The later poem is freed of such sophomoric concern about correct usage or responsible modes of perception. By contrast to "In White," "Design" is a rather playful poem, much closer to the charmingly confident willingness in James to allow for alternate or conflicting possibilities. There is less worry about whether the word "design" is used "aright" because the speaker is his own man. If the word is not used "aright," then the responsibility lies in some collusion between reality and the perception of it. As in "The Most of It," reality appears to form itself in shapes that one "finds"; it sends signals that offer, according to how you read them, more than you can cope with and less than you need.

The same is true, of course, for the "design" of a "thing so small" as a poem, particularly a sonnet like this one. Understandably, the poem ends with two questions. The first, while grammatically in the form of a question ("What but design of darkness to appall?"), is more assertive than the second, which is grammatically a conditional clause ("If design govern in a thing so small").

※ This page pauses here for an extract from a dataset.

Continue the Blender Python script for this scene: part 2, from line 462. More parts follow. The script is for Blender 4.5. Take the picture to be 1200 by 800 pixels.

The first question is pronounced by two heavily accented syllables on either end ("What but . . . appall"). And yet the very emphasis on "appall" brings with it a demand for attention which, as alternative meanings begin to emerge, dissolves the fright initially induced by the word. It is related to the word "pale" and suggests therefore that in our fright we might become as white as the horrid little cluster of things we are looking at. "Appall" also suggests "pale" in yet other ways, however. A "pale" can be a spike (is that an image of how the spider is "holding up a moth"?) and, most importantly, a "pale" can be a slat in a fence, as every farmer knows. "Darkness" has fenced in or enclosed these "assorted characters." It has given them a "design." Thus, an extended and potentially self-canceling reading of the line would be "What but design of darkness to" . . . design. This would be an extraordinarily witty way to gather up and transform the meanings being groped for in the clumsy ending of the original: "Design, design! Do I use the word aright?" As a tautology the line would also give a still more problematic and sardonic turn to the last line of the poem. A design whose purpose is only to "design" cannot be said to "govern" much of anything, large or small.

A reading of this kind is assisted by James's observation about the woodpecker and the grub, an observation full of that ingratiating, warm-hearted sarcasm of his (so like Emerson of the later and shorter essay "Nature"), when he is exposing the effrontery of human schematizations:"to the grub under the bark the exquisite fitness of the woodpecker's organism to extract him

would certainly argue a diabolic designer." The word "appall" is therefore marvelously apt not only because it can end up meaning "design" but because in doing so it maintains its connotations of terror. The implications of design are "appalling" in every sense if we try to infer from any assortment of things the presence of something or someone, a Creator who "governs." Melville and the "whiteness" of his whale are a glimmering presence here, much as in "For Once, Then, Something," a poem written in 1917, between "In White" and "Design": "What was that whiteness? / Truth? a pebble of quartz? For once, then, something." In this poem, written in hendecasyllabics -- Frost's affectionate nod to Catullus -- there is, as in "Design," the enticement of significances simultaneously denied by the tone and the terms in which they are offered, as note the comic alliteration of "w" and how an assertive beginning ("For once, then,") gives way to the hesitancy of the word "something."